Сходные антиномии действуют и в качестве политических движений. Либерализм развязывает желания, тогда как консерватизм сдерживает их, откладывает их утоление. Таковы две основные силы истории, действие которых чередуется, обусловливая ее прерывнопоступательное движение, приступы и откаты ее либидо. Причем и либерализм, и консерватизм могут действовать в своих крайних, радикальных формах, как революция и реакция.
Например, Марксова теория отчуждения как «падшего» состояния вещественного мира, превращенного в частную собственность, отвлеченного от производителя в качестве товара, ведет к теории революции как тотального присвоения отчужденной собственности, «экспроприации экспроприаторов».
Итак, на место отчуждения должна прийти революция как самоприсвоение человеческого рода, наслаждение его сущностными силами, возвращенными из их превратно-отчужденно-товарного бытия. Но при этом в марксистской (да и ленинской) теории революции не учитывается, что и в эротической, и в политической жизни невозможно окончательно все «присвоить», что именно формы экономического отчуждения вызывают игру сущностных сил человека, а обратное присвоение всего отчужденного моментально упраздняет творчески-игровой, радостный момент из общественной жизни, подобно тому как оргиастическая разрядка вызывает меланхолию в жизни эротической. Послереволюционное состояние общества – это, как правило, удушье и депрессия, граничащая с искусом самоубийства. То, что мучило в послеоктябрьские годы самых чутких: «Я задыхаюсь! – повторял он. – И не я один: вы тоже. Мы задыхаемся, мы задохнемся все! Мировая революция превратилась в мировую грудную жабу! (А. Блок, по воспоминаниям Ю. Анненкова). «Нельзя дышать, и твердь кишит червями, и ни одна звезда не говорит» (О. Мандельштам). Самоистребление постреволюционных обществ – «революция пожирает собственных детей» – есть следствие взрывного «оргиазма» и самоопустошения революционных сил.

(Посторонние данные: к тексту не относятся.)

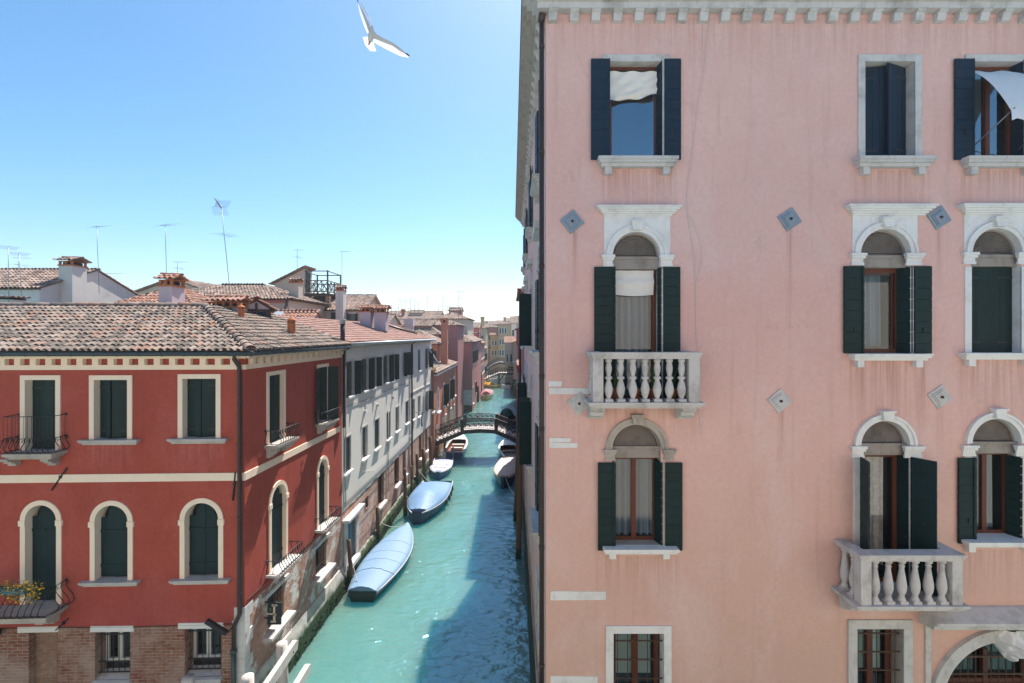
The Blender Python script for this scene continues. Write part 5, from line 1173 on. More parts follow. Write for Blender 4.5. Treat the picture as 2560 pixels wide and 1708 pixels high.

Прямая связь революционного проекта с эротизацией, точнее, десублимацией и оргиастическим взрывом истории обнаруживается у «новых левых». Для них проклятие истории – это не столько отчуждение товара от производителя, сколько отчуждение генитальной функции делопроизводства от пансексуальности всего человеческого тела. Герберт Маркузе провозглашает в своей книге «Эрос и цивилизация»:
«Освобожденное либидо прорвало бы институциональные границы, установленные для него принципом реальности. /…/ Перестав быть инструментом труда полный рабочий день, тело вновь стало бы сексуальным. Начавшись с оживления всех эрогенных зон, „регрессивное“ распространение либидо проявилось бы в возрождении прегенитальной полиморфной сексуальности и закате генитального приоритета. Тело как целое превратилось бы в объект катексиса, в инструмент наслаждения»54
.Этот проект «освобождения либидо» также не учитывает того фактора, что либидо сдерживается не столько внешним принципом реальности, сколько игрой внутренних противо-желаний, усиливающих запретов. Г. Маркузе вводит понятие «самосублимация сексуальности», но подразумевает под ним прямолинейное движение от подавления к свободе, «способность сексуальности создать при специфических условиях высокоцивилизованные человеческие отношения, свободные от репрессивной организации, налагаемой на инстинкт существующей цивилизацией»55
. Маркузе не видит никакой диалектики в самом существе либидо, которое возрастает именно в силу саморепрессии. Маркузеанская идеология освобожденного либидо – это беспримесная эрото-утопия, которая проходит мимо иронии эроса и поэтому не способна оценить трагических последствий его исторического «освобождения». Ведь каждый оргазм – это крушение желания, «малая смерть», последствия которой непредсказуемы в масштабах всего человечества, коль скоро именно оно выступает либидоносным субъектом такого исторического проекта.